Brands are having to think creatively about how they can get shoppers to keep coming back to their websites. Some are testing out what happens when you sell someone else’s products.

Great Jones now sells products from other brands on its website.


A number of brands have been experimenting with what happens when you sell another company’s products on your website.

In August 2022, pots and pans brand Great Jones launched a mini marketplace featuring 20 brands on its website, under the name ‘Pantry Pals’. The collection of products included tinned fish from Fishwife, apple cider vinegar from Pineapple Collective and some fancy ‘finishing salt’ from Jacobsen Salt Co.

According to Canal, the tech provider powering Great Jones’ new marketplace, the average value of orders that contained Pantry Pals products was 66% higher than Great Jones normally experienced.

Why do brands want to become marketplaces?

Other brands are exploring the idea of adding products to their websites that haven’t been made by them.

In September, pantry brand Acid League launched its ‘Maker Series’ program, where it selects products from independent brands from outside of North America. The idea is that it is a win-win for both brands — the indie maker gets to tap into Acid League’s growing audience and in-house sales and marketing resources, while Acid League itself can give customers an exciting reason to come back to its homepage. This first brand sold via Acid League’s website was Onima, a Spanish hot sauce brand.

Baby monitor brand Nanit has also launched its own marketplace to sell complimentary brands in the baby category, such as diapers by Coterie and skincare by EllaOla. Modern Retail reported that since the marketplace launched in November, 55% of overall traffic to Nanit’s site is now coming from new customers.

Brands as product recommenders

The proliferation of online brands has made it hard for customers to figure out which brands are selling legitimately decent products, and which aren’t worth spending money on.

Bennett Carroccio, the cofounder and CEO of Canal, argues that this opens up a new role for brands, who can position themselves as curators and recommenders of products that they feel stand shoulder-to-shoulder, although not in direct competition, with their own goods.

“Consumers are faced with a ton of options when searching for products online, so brands need to find ways to break through the noise and build trust with the right consumers,” says Carroccio. “Brands can curate complimentary products that ideally share the same values as your own brand and what your shopper is looking for.”

Canal generates its revenues by charging brands a transaction fee every time a third party sale is made. Canal leaves the brands — both the marketplace host and the third-parties piggybacking — to negotiate how sales revenues will be split. The idea is that the brands which pair up sell products which aren’t in direct competition with each other, and ideally could even be used together (for example, kettle brand Fellow uses Canal to sell coffee products on its website).

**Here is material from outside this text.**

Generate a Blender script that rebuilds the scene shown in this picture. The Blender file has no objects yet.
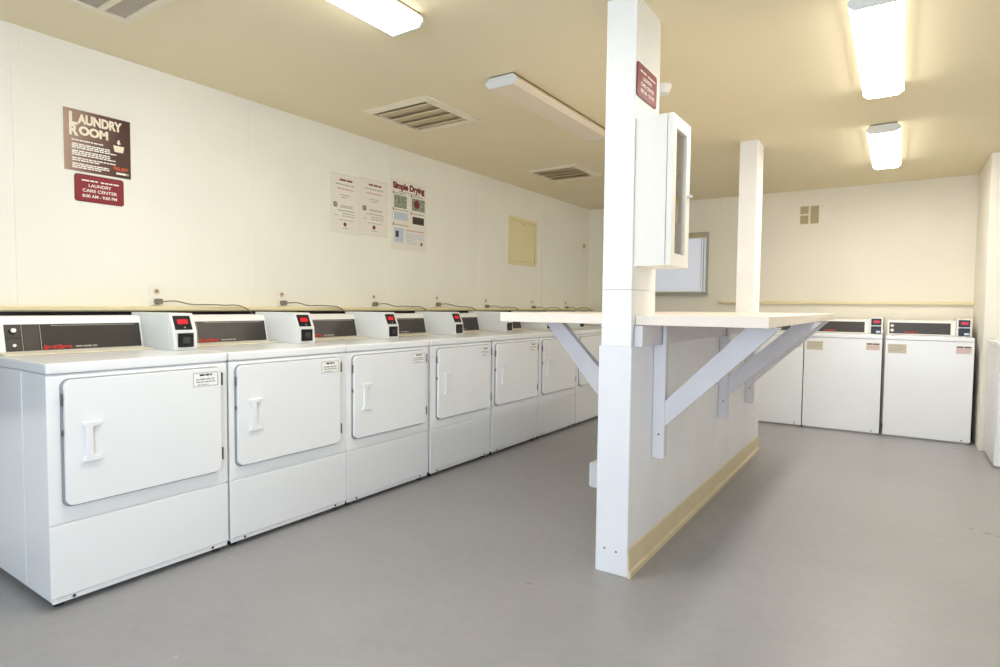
import bpy, bmesh, math, random
from mathutils import Vector, Matrix
random.seed(7)
SC = bpy.context.scene
COL = SC.collection
PI = math.pi

# ------------------------------------------------------------------ dimensions (metres)
H = 2.3825            # ceiling height
WX = -0.854           # left wall
L = 6.197             # back wall
RX = 3.078            # right wall
NY = -2.7             # near end of the room
DK = 0.907            # top of the machines

# ------------------------------------------------------------------ materials
def lin(h):
    h = h.lstrip('#')
    out = []
    for i in (0, 2, 4):
        c = int(h[i:i+2], 16) / 255
        out.append(c / 12.92 if c <= 0.04045 else ((c + 0.055) / 1.055) ** 2.4)
    return (*out, 1)

def mat(name, col, rough=0.5, metal=0.0, noise=0.0, nscale=8.0, bump=0.0, bscale=120.0, emit=None, estr=0.0, coat=0.0, spec=0.5, alpha=1.0):
    m = bpy.data.materials.new(name)
    m.use_nodes = True
    nt = m.node_tree
    b = nt.nodes['Principled BSDF']
    c = lin(col) if isinstance(col, str) else (*col, 1)
    b.inputs['Base Color'].default_value = c
    b.inputs['Roughness'].default_value = rough
    b.inputs['Metallic'].default_value = metal
    b.inputs['Specular IOR Level'].default_value = spec
    b.inputs['Coat Weight'].default_value = coat
    tc = nt.nodes.new('ShaderNodeTexCoord')
    if noise > 0:
        n = nt.nodes.new('ShaderNodeTexNoise')
        n.inputs['Scale'].default_value = nscale
        n.inputs['Detail'].default_value = 6
        r = nt.nodes.new('ShaderNodeValToRGB')
        r.color_ramp.elements[0].position = 0.3
        r.color_ramp.elements[1].position = 0.72
        r.color_ramp.elements[0].color = tuple(max(0, x * (1 - noise)) for x in c[:3]) + (1,)
        r.color_ramp.elements[1].color = tuple(min(1, x * (1 + noise * 0.5)) for x in c[:3]) + (1,)
        nt.links.new(tc.outputs['Object'], n.inputs['Vector'])
        nt.links.new(n.outputs['Fac'], r.inputs['Fac'])
        nt.links.new(r.outputs['Color'], b.inputs['Base Color'])
    if bump > 0:
        n2 = nt.nodes.new('ShaderNodeTexNoise')
        n2.inputs['Scale'].default_value = bscale
        n2.inputs['Detail'].default_value = 3
        bp = nt.nodes.new('ShaderNodeBump')
        bp.inputs['Strength'].default_value = bump
        bp.inputs['Distance'].default_value = 0.004
        nt.links.new(tc.outputs['Object'], n2.inputs['Vector'])
        nt.links.new(n2.outputs['Fac'], bp.inputs['Height'])
        nt.links.new(bp.outputs['Normal'], b.inputs['Normal'])
    if emit:
        b.inputs['Emission Color'].default_value = lin(emit) if isinstance(emit, str) else (*emit, 1)
        b.inputs['Emission Strength'].default_value = estr
    return m

def floor_material():
    m = mat('painted concrete floor', '#a4a09c', 0.4)
    nt = m.node_tree
    b = nt.nodes['Principled BSDF']
    tc = nt.nodes['Texture Coordinate'] if 'Texture Coordinate' in nt.nodes else nt.nodes.new('ShaderNodeTexCoord')
    n1 = nt.nodes.new('ShaderNodeTexNoise'); n1.inputs['Scale'].default_value = 1.3; n1.inputs['Detail'].default_value = 8; n1.inputs['Roughness'].default_value = 0.65
    r1 = nt.nodes.new('ShaderNodeValToRGB')
    r1.color_ramp.elements[0].position = 0.3; r1.color_ramp.elements[0].color = lin('#989799')
    r1.color_ramp.elements[1].position = 0.7; r1.color_ramp.elements[1].color = lin('#a5a3a5')
    n2 = nt.nodes.new('ShaderNodeTexNoise'); n2.inputs['Scale'].default_value = 22; n2.inputs['Detail'].default_value = 6
    r2 = nt.nodes.new('ShaderNodeValToRGB')
    r2.color_ramp.elements[0].position = 0.32; r2.color_ramp.elements[0].color = (0.955, 0.955, 0.955, 1)
    r2.color_ramp.elements[1].position = 0.55; r2.color_ramp.elements[1].color = (1, 1, 1, 1)
    mx = nt.nodes.new('ShaderNodeMixRGB'); mx.blend_type = 'MULTIPLY'; mx.inputs[0].default_value = 1
    # worn specks of bare light concrete
    v = nt.nodes.new('ShaderNodeTexVoronoi'); v.inputs['Scale'].default_value = 9
    n3 = nt.nodes.new('ShaderNodeTexNoise'); n3.inputs['Scale'].default_value = 2.1
    lt = nt.nodes.new('ShaderNodeMath'); lt.operation = 'LESS_THAN'; lt.inputs[1].default_value = 0.07
    gt = nt.nodes.new('ShaderNodeMath'); gt.operation = 'GREATER_THAN'; gt.inputs[1].default_value = 0.55
    mu = nt.nodes.new('ShaderNodeMath'); mu.operation = 'MULTIPLY'
    sc = nt.nodes.new('ShaderNodeMath'); sc.operation = 'MULTIPLY'; sc.inputs[1].default_value = 0.35
    m2 = nt.nodes.new('ShaderNodeMixRGB'); m2.inputs[2].default_value = lin('#cfcac4')
    for n in (n1, n2, v, n3):
        nt.links.new(tc.outputs['Object'], n.inputs['Vector'])
    nt.links.new(n1.outputs['Fac'], r1.inputs['Fac']); nt.links.new(n2.outputs['Fac'], r2.inputs['Fac'])
    nt.links.new(r1.outputs['Color'], mx.inputs[1]); nt.links.new(r2.outputs['Color'], mx.inputs[2])
    nt.links.new(v.outputs['Distance'], lt.inputs[0]); nt.links.new(n3.outputs['Fac'], gt.inputs[0])
    nt.links.new(lt.outputs[0], mu.inputs[0]); nt.links.new(gt.outputs[0], mu.inputs[1])
    nt.links.new(mu.outputs[0], sc.inputs[0]); nt.links.new(sc.outputs[0], m2.inputs[0])
    nt.links.new(mx.outputs[0], m2.inputs[1])
    last = m2.outputs[0]
    for (px, py, sx_, sy_, dark) in ((2.925, 3.01, 0.035, 0.02, 0.6), (2.975, 2.985, 0.05, 0.018, 0.6), (2.86, 3.04, 0.02, 0.03, 0.35), (2.93, 5.25, 0.10, 0.03, 0.4), (-0.05 + 1.35, 1.2, 0.03, 0.02, 0.25)):
        mp = nt.nodes.new('ShaderNodeMapping'); mp.vector_type = 'POINT'
        mp.inputs['Location'].default_value = (-px / sx_, -py / sy_, 0); mp.inputs['Scale'].default_value = (1 / sx_, 1 / sy_, 0)
        gr = nt.nodes.new('ShaderNodeTexGradient'); gr.gradient_type = 'QUADRATIC_SPHERE'
        ml = nt.nodes.new('ShaderNodeMath'); ml.operation = 'MULTIPLY'; ml.inputs[1].default_value = dark * 2.2; ml.use_clamp = True
        md = nt.nodes.new('ShaderNodeMixRGB'); md.inputs[2].default_value = lin('#5e554d')
        nt.links.new(tc.outputs['Object'], mp.inputs['Vector']); nt.links.new(mp.outputs[0], gr.inputs[0]); nt.links.new(gr.outputs['Fac'], ml.inputs[0])
        nt.links.new(ml.outputs[0], md.inputs[0]); nt.links.new(last, md.inputs[1]); last = md.outputs[0]
    nt.links.new(last, b.inputs['Base Color'])
    bm_ = nt.nodes.new('ShaderNodeBump'); bm_.inputs['Strength'].default_value = 0.03; bm_.inputs['Distance'].default_value = 0.004
    nt.links.new(n2.outputs['Fac'], bm_.inputs['Height']); nt.links.new(bm_.outputs['Normal'], b.inputs['Normal'])
    rr = nt.nodes.new('ShaderNodeMapRange'); rr.inputs[3].default_value = 0.3; rr.inputs[4].default_value = 0.46
    nt.links.new(n1.outputs['Fac'], rr.inputs[0]); nt.links.new(rr.outputs[0], b.inputs['Roughness'])
    return m

M = {}
M['floor'] = floor_material()
M['wall'] = mat('cream wall paint', '#f3efe4', 0.55, noise=0.03, nscale=2, bump=0.05)
M['wallback'] = mat('cream wall paint at the back', '#f5efe0', 0.55, noise=0.03, nscale=2, bump=0.05)
M['wallunseen'] = mat('blue grey tint of unseen wall', '#8a97b8', 0.6)  # unseen wall colour, chosen to darken and tint the dryer side
M['ceil'] = mat('tan ceiling paint', '#eadebd', 0.7, noise=0.03, nscale=1.5, bump=0.1)
M['ledge'] = mat('yellow cream ledge paint', '#efe3b8', 0.5)
M['post'] = mat('white gloss post paint', '#f6f5f3', 0.42, noise=0.03, nscale=5, bump=0.06, bscale=60)
M['half'] = mat('white half wall paint', '#ebebef', 0.5, noise=0.04, nscale=4, bump=0.08, bscale=50)
M['brace'] = mat('white lumber paint', '#d9d6da', 0.5, noise=0.03, nscale=12)
M['counter'] = mat('cream laminate', '#f4e8dc', 0.45, noise=0.04, nscale=9)
M['tanbase'] = mat('tan vinyl baseboard', '#dccdab', 0.45, noise=0.05, nscale=10)
M['enamel'] = mat('white appliance enamel', '#f1f2f4', 0.26, noise=0.012, nscale=3, coat=0.15)
M['enamel2'] = mat('white plastic', '#f1f1ee', 0.4)
M['silver'] = mat('light grey coin box steel', '#e4e6e5', 0.35, noise=0.02, nscale=6)
M['cream_pl'] = mat('cream plastic', '#ece5cf', 0.45)
M['gasket'] = mat('grey door gasket', '#9c9c9e', 0.6)
M['panel'] = mat('dark brown control panel', '#3b3631', 0.3, noise=0.08, nscale=30)
M['panel2'] = mat('panel button field', '#4a443e', 0.35)
M['black'] = mat('black plastic', '#0d0d0e', 0.3)
M['darkgap'] = mat('black rubber', '#1a1918', 0.7)
M['dark'] = mat('dark grey plastic', '#3a3a3a', 0.5)
M['chrome'] = mat('brushed steel', '#b9b9b9', 0.3, metal=0.9)
M['hinge'] = mat('grey hinge steel', '#6d6a66', 0.4, metal=0.5)
M['red'] = mat('red print', '#cf2a1d', 0.5)
M['led'] = mat('red lit display', '#5a0509', 0.3, emit='#ff2038', estr=0.5)
M['dimled'] = mat('dim red display', '#5a1016', 0.3)
M['greyprint'] = mat('grey print', '#a7a39a', 0.5)
M['whiteprint'] = mat('white print', '#f5f0e8', 0.5)
M['creamprint'] = mat('cream print', '#f4e9cf', 0.5)
M['maroon'] = mat('maroon sign plastic', '#8a1524', 0.35, noise=0.03, nscale=14)
M['maroonedge'] = mat('maroon sign edge', '#701320', 0.4)
M['brownsign'] = mat('brown sign with painted sheen', '#5a4034', 0.3)
M['orange'] = mat('orange print', '#c2502c', 0.5)
M['paper'] = mat('white paper', '#ece5d9', 0.5)
M['clear'] = mat('pale paper holder', '#eae6dd', 0.25)
M['inkgrey'] = mat('grey ink', '#a9a7a4', 0.6)
M['inkdark'] = mat('dark ink', '#3d3532', 0.6)
M['inkred'] = mat('pale red ink', '#cf9f98', 0.6)
M['inkmaroon'] = mat('maroon ink', '#7c2b31', 0.6)
M['inkblue'] = mat('pale blue ink', '#c4cbdb', 0.6)
M['greyphoto'] = mat('printed grey picture', '#9aa08f', 0.6, noise=0.5, nscale=40)
M['sticker'] = mat('white sticker', '#f6f5f2', 0.5)
M['stickertan'] = mat('faded tan sticker', '#cfc4ae', 0.5)
M['stickerpink'] = mat('faded pink sticker', '#dccfc6', 0.5)
M['vent'] = mat('off white vent metal', '#eadfc8', 0.5)
M['ventdark'] = mat('vent shadow metal', '#c6b694', 0.7)
M['grille'] = mat('beige grille', '#c9b98f', 0.6)
M['access'] = mat('yellow cream panel', '#e9dcae', 0.5)
M['lamp'] = mat('lit lamp lens', '#ffffff', 0.4, emit=(1.0, 0.965, 0.89), estr=11.0)
def prismatic(m, side, down):
    # a prismatic lens throws most of its light downwards, less out of its sides
    nt = m.node_tree; b = nt.nodes['Principled BSDF']
    g = nt.nodes.new('ShaderNodeNewGeometry'); sp = nt.nodes.new('ShaderNodeSeparateXYZ'); mr = nt.nodes.new('ShaderNodeMapRange')
    mr.inputs[1].default_value = 0.0; mr.inputs[2].default_value = -1.0; mr.inputs[3].default_value = side; mr.inputs[4].default_value = down
    nt.links.new(g.outputs['Normal'], sp.inputs[0]); nt.links.new(sp.outputs['Z'], mr.inputs[0]); nt.links.new(mr.outputs[0], b.inputs['Emission Strength'])
prismatic(M['lamp'], 1.4, 22.0)
M['lens'] = mat('unlit lamp lens', '#e9dcc6', 0.3, noise=0.03, nscale=80)
M['fixture'] = mat('white lamp housing', '#e6e7e6', 0.45)
M['fixture_base'] = mat('lamp base shadow', '#8f8364', 0.6)
M['winframe'] = mat('grey aluminium window frame', '#b5b0a2', 0.4, metal=0.3)
M['blind'] = mat('pale blue grey blind', '#dcdfe6', 0.5, emit='#d8e0f0', estr=0.22)
M['socket'] = mat('tan socket plastic', '#d9c2a0', 0.5)
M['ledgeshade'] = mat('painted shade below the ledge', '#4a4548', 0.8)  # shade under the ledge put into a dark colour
M['cord'] = mat('grey cord rubber', '#8d857c', 0.6)
M['plug'] = mat('grey plug', '#7d776e', 0.5)
M['wood'] = mat('bare wood', '#8a6a4c', 0.7)
M['bluebox'] = mat('pale grey box', '#c3c6c8', 0.4)
M['cabin'] = mat('cabinet inside', '#e9e2d6', 0.5)
M['cabpaint'] = mat('white cabinet paint', '#efebe4', 0.45)
M['yellow'] = mat('yellow plastic', '#f0d83c', 0.4)
def glass_mat():
    m = bpy.data.materials.new('cabinet glass'); m.use_nodes = True
    nt = m.node_tree
    for n in list(nt.nodes): nt.nodes.remove(n)
    o = nt.nodes.new('ShaderNodeOutputMaterial'); mx = nt.nodes.new('ShaderNodeMixShader')
    t = nt.nodes.new('ShaderNodeBsdfTransparent'); t.inputs[0].default_value = (0.93, 0.92, 0.90, 1)
    g = nt.nodes.new('ShaderNodeBsdfGlossy'); g.inputs['Roughness'].default_value = 0.03
    mx.inputs[0].default_value = 0.16
    nt.links.new(t.outputs[0], mx.inputs[1]); nt.links.new(g.outputs[0], mx.inputs[2]); nt.links.new(mx.outputs[0], o.inputs[0])
    return m
M['glass'] = glass_mat()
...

“The business case is that a lot of direct-to-consumer brands are known for one, two, maybe three products which make up a meaningful share of revenue,” says Carroccio. “What that means is that, often, they don’t sell products that consumers need to buy constantly.”

Brands are turning to increasingly creative ways to reduce their customer acquisition costs and drive more organic traffic to their websites. While some founders may previously have balked at the idea of selling another company’s products on their own brand’s website, they are now more open to it so long as they can curate the specific items being sold, says Carroccio.